Effective book marketing begins well before the publishing process. You may be wondering what you should be marketing if you don't have a book yet. Well, it's easy to confuse marketing with selling. Your pre-published marketing will help to sell your book when it is released. Simply put, you're marketing yourself to create an audience and build awareness and anticipation. You must first build your brand and identify your target reader. Check out the Bestseller Branding Workbook for a step-by-step guide. Social media is a great way to start the marketing process. You will need to identify your brand and your target reader so you can post valuable, engaging content that will draw them in. You'll also keep them well aware that you have a book coming out and when to expect it. For actionable steps to build a marketable Instagram page, attract followers, and turning followers into book buyers, check out The Insta Author eBook.


You'll also want to market yourself outside of social media. Print promo cards to pass out, attend book events and conferences to network and spread the word, attend local events and do readings, join writers' groups, and collect email addresses. Memorize your one-to-two-sentence elevator pitch, and tell everyone you encounter that you're an author with a book on the way!


2. Professional Editing

Editing is perhaps the most vital step in the book publishing process. It can make or break your book. If you're serious about your success as an indie author, and you want readers to take you and your work seriously, you must hire a professional editor for your manuscript. This is not optional. After completing a thorough self-edit, go on the hunt for a professional, experienced editor, who will polish your manuscript for publication. Understand the different types of editing. Will you need developmental or copy editing, substantive or line editing? And ask questions, get references, and learn the editor's skill set before agreeing to work with her. Be prepared to invest in editing. A good editor will likely not come cheap! No real editor will edit your entire manuscript for pennies, so have realistic expectations and save if necessary. Your editor also shouldn't send you into bankruptcy. You'll need to find a balance between quality service and reasonable pricing. And always request a sample edit! Click here for more info on Make Your Mark's editorial services and request a free sample edit.



3. Provide Your Own ISBN

It is a common new indie author mistake to sign with a vanity publisher to "self-publish" your book, only to later find that you didn't self-publish at all. Vanity publishers disguise themselves as self-publishing companies, but they aren't self-publishing companies. They are pay-to-publish companies, meaning you pay them to publish your book. They're the publisher, not you, because they own the publishing rights to the book! They offer an ISBN assignment with their publishing packages, but they don't tell you the ISBN is in their name, making them the publisher. ISBN's can't be transferred from one entity to another. So unless you bought the ISBN yourself from Bowker (the only legitimate entity that sells ISBN's in the U.S.) or you had someone purchase it in your name on your behalf (like we do), you didn't self-publish. Make sure you own the rights to your published book by providing your own ISBN.


4. Professional Design

When self-publishing a high-quality book, your goal should be to produce a product that is comparable to traditionally published books.
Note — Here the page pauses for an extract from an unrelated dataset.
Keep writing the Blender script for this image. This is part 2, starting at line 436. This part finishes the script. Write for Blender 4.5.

When laying them side by side, readers shouldn't be able to easily tell the difference. That means hiring a professional graphic designer for your book cover design and interior layout. Stay away from do-it-yourself options unless you are a skilled designer, experienced in book design. Most self-published books don't sell more than a few hundred copies, mostly to family and friends, and that's largely due to the fact that they look self-published. If your book looks poorly crafted, readers will assume the same about its content. Don't blow your shot before getting your foot in the door.


5. Appropriate Pricing

Unless you're a celebrity or a national bestselling author with a huge platform, readers are not likely to pay premium pricing for your book. Be sure to choose pricing within market range for both your eBook and hard copy. Check the prices of other books with similar page counts in your genre. Scroll online retailers for comparison or walk the aisles of the bookstore. If your book is priced too high, it will be an immediate turnoff for readers. Besides, your goal is to get your book into readers' hands, not to make a quick buck.
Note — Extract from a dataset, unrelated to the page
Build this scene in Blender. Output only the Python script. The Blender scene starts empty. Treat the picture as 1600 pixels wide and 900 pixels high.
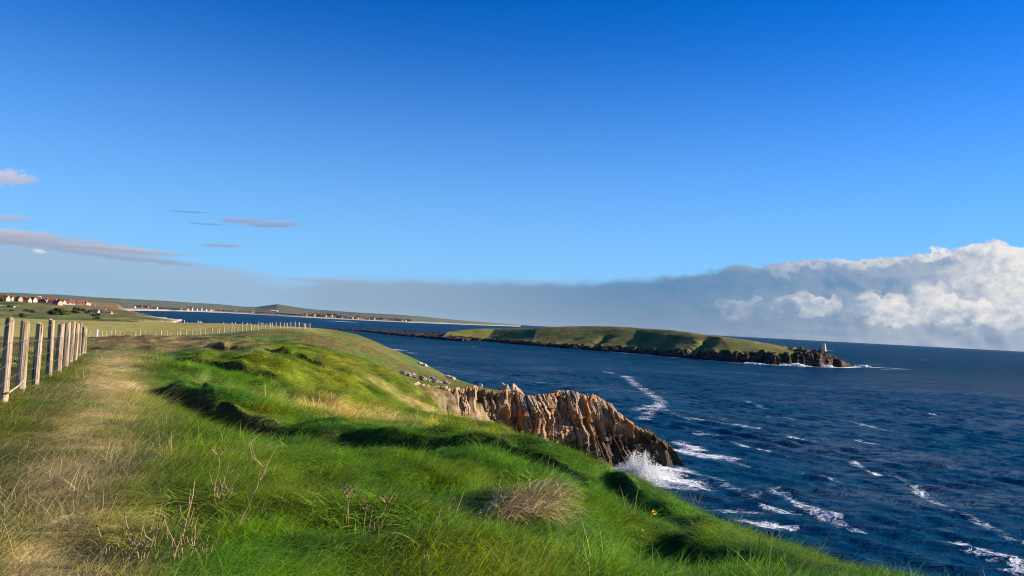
import bpy, bmesh, math, random
import numpy as np
from mathutils import Vector, Matrix, noise as mnoise

random.seed(7)
rng = np.random.default_rng(11)
SC = bpy.context.scene
COL = SC.collection

# ------------------------------------------------------------------ camera
FPX = 1209.0
EYE = 22.0
PITCH = math.radians(2.65)
ROLL = math.radians(3.0)
_f = np.array([0, math.cos(PITCH), math.sin(PITCH)])
_r0 = np.array([1.0, 0, 0])
_u0 = np.array([0, -math.sin(PITCH), math.cos(PITCH)])
_r = math.cos(ROLL) * _r0 + math.sin(ROLL) * _u0
_u = -math.sin(ROLL) * _r0 + math.cos(ROLL) * _u0
cam_d = bpy.data.cameras.new('camera')
cam = bpy.data.objects.new('camera', cam_d)
COL.objects.link(cam)
cam_d.sensor_width = 36.0
cam_d.lens = 36.0 * FPX / 1600.0
cam_d.clip_start = 0.05
cam_d.clip_end = 90000
M = Matrix.Identity(4)
for i in range(3):
    M[i][0] = _r[i]; M[i][1] = _u[i]; M[i][2] = -_f[i]
M[2][3] = EYE
cam.matrix_world = M
SC.camera = cam

# ------------------------------------------------------------------ light
SUN_AZ = math.radians(80)      # to the right of the view direction, slightly behind
SUN_EL = math.radians(19.5)
SKY_STRENGTH = 0.078
EXPOSURE = 1.05
sd = bpy.data.lights.new('sun', 'SUN')
sd.energy = 5.0
sd.angle = math.radians(0.5)
sd.color = (1.0, 0.87, 0.69)
sun = bpy.data.objects.new('sun', sd)
COL.objects.link(sun)
sdir = Vector((math.sin(SUN_AZ) * math.cos(SUN_EL), math.cos(SUN_AZ) * math.cos(SUN_EL), math.sin(SUN_EL)))
sun.rotation_euler = sdir.to_track_quat('Z', 'Y').to_euler()
sun.location = (60, -20, 80)
vs = SC.view_settings
vs.view_transform = 'Standard'; vs.look = 'None'; vs.gamma = 1.0; vs.exposure = EXPOSURE
vs.use_curve_mapping = False
SC.cycles.use_denoising = True
SC.cycles.denoiser = 'OPENIMAGEDENOISE'
SC.cycles.denoising_input_passes = 'RGB_ALBEDO_NORMAL'
SC.cycles.denoising_prefilter = 'NONE'
SC.cycles.filter_width = 1.1
SC.cycles.max_bounces = 4
SC.cycles.diffuse_bounces = 2
SC.cycles.glossy_bounces = 2
SC.cycles.transmission_bounces = 2
SC.cycles.use_adaptive_sampling = True
SC.cycles.adaptive_threshold = 0.014
SC.cycles.adaptive_min_samples = 32
SC.cycles.transparent_max_bounces = 8
SC.cycles.volume_bounces = 0


def ray(px, py):
    d = _f + (px - 800.0) / FPX * _r + (450.0 - py) / FPX * _u
    return d / d[1]


def P(px, py, d):
    """point seen at (px, py) of the photograph, d metres ahead"""
    q = ray(px, py) * d
    return np.array([q[0], q[1], EYE + q[2]])


def SEA(px, py, z=0.0):
    q = ray(px, py)
    t = (z - EYE) / q[2]
    return np.array([q[0] * t, q[1] * t, z])


def azel(px, py):
    q = ray(px, py)
    return (math.degrees(math.atan2(q[0], q[1])), math.degrees(math.atan2(q[2], math.hypot(q[0], q[1]))))


def lin(r, g, b):
    def c(v):
        v /= 255.0
        return v / 12.92 if v <= 0.04045 else ((v + 0.055) / 1.055) ** 2.4
    return (c(r), c(g), c(b))


# ------------------------------------------------------------------ node helper
class S:
    """socket wrapper with arithmetic"""
    def __init__(self, t, s): self.t = t; self.s = s
    def _m(self, op, *a, clamp=False):
        n = self.t.nodes.new('ShaderNodeMath'); n.operation = op; n.use_clamp = clamp
        for i, v in enumerate((self,) + a):
            if isinstance(v, S): self.t.links.new(v.s, n.inputs[i])
            else: n.inputs[i].default_value = v
        return S(self.t, n.outputs[0])
    def __add__(self, o): return self._m('ADD', o)
    def __radd__(self, o): return self._m('ADD', o)
    def __sub__(self, o): return self._m('SUBTRACT', o)
    def __rsub__(self, o): return S(self.t, const(self.t, o).s)._m('SUBTRACT', self)
    def __mul__(self, o): return self._m('MULTIPLY', o)
    def __rmul__(self, o): return self._m('MULTIPLY', o)
    def __truediv__(self, o): return self._m('DIVIDE', o)
    def pow(self, o): return self._m('POWER', o)
    def max(self, o): return self._m('MAXIMUM', o)
    def min(self, o): return self._m('MINIMUM', o)
    def abs(self): return self._m('ABSOLUTE')
    def clamp(self): return self._m('ADD', 0.0, clamp=True)
    def step(self, a, b):
        n = self.t.nodes.new('ShaderNodeMapRange'); n.interpolation_type = 'SMOOTHSTEP'
        self.t.links.new(self.s, n.inputs['Value'])
        for k, v in (('From Min', a), ('From Max', b)):
            if isinstance(v, S): self.t.links.new(v.s, n.inputs[k])
            else: n.inputs[k].default_value = v
        return S(self.t, n.outputs['Result'])


def const(t, v):
    n = t.nodes.new('ShaderNodeValue'); n.outputs[0].default_value = v
    return S(t, n.outputs[0])


def combine(t, x, y, z):
    n = t.nodes.new('ShaderNodeCombineXYZ')
    for i, v in enumerate((x, y, z)):
        if isinstance(v, S): t.links.new(v.s, n.inputs[i])
        else: n.inputs[i].default_value = v
    return S(t, n.outputs[0])


def separate(t, v):
    n = t.nodes.new('ShaderNodeSeparateXYZ'); t.links.new(v.s, n.inputs[0])
    return [S(t, n.outputs[i]) for i in range(3)]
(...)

6. Print-on-Demand Distribution

New authors often think Amazon is the only place to sell their books or they've used one of Amazon's free ISBN's, so it's the only place they can sell their books. Only selling through Amazon limits your exposure and neglects the needs of potential readers who choose to shop elsewhere. Yes, Amazon is the giant in the book sales industry, but it's not the only retailer in town. Make your book for sale wherever readers are buying. Yes, sell on Amazon; you'd be a fool not to, but also utilize a reputable print-on-demand distributor to make your book available for sale through all other online retailers and for order through brick and mortar bookstores and libraries.


7. Market and Sell Relentlessly!

As a new author, let's face it, readers aren't checking for you. They don't know you and don't care too much about your book. It's not enough to just publish your book and let it sit as you wait, wish, and hope for readers to stumble upon it and give it a try. It's your job to get readers to notice you, and you must be relentless in your pursuit, constantly looking for new and creative ways to market yourself to the world. Continue to use social media to grow your online platform. Keep up with book events and vendor opportunities, keep an inventory of books on you at all times, and be ready to pitch your elevator speech and sell at any moment. Create a website, ask for reviews at every opportunity, reach out to local media outlets, and so much more. Be creative. Be aggressive. Be relentless. Don't stop. Get it, get it!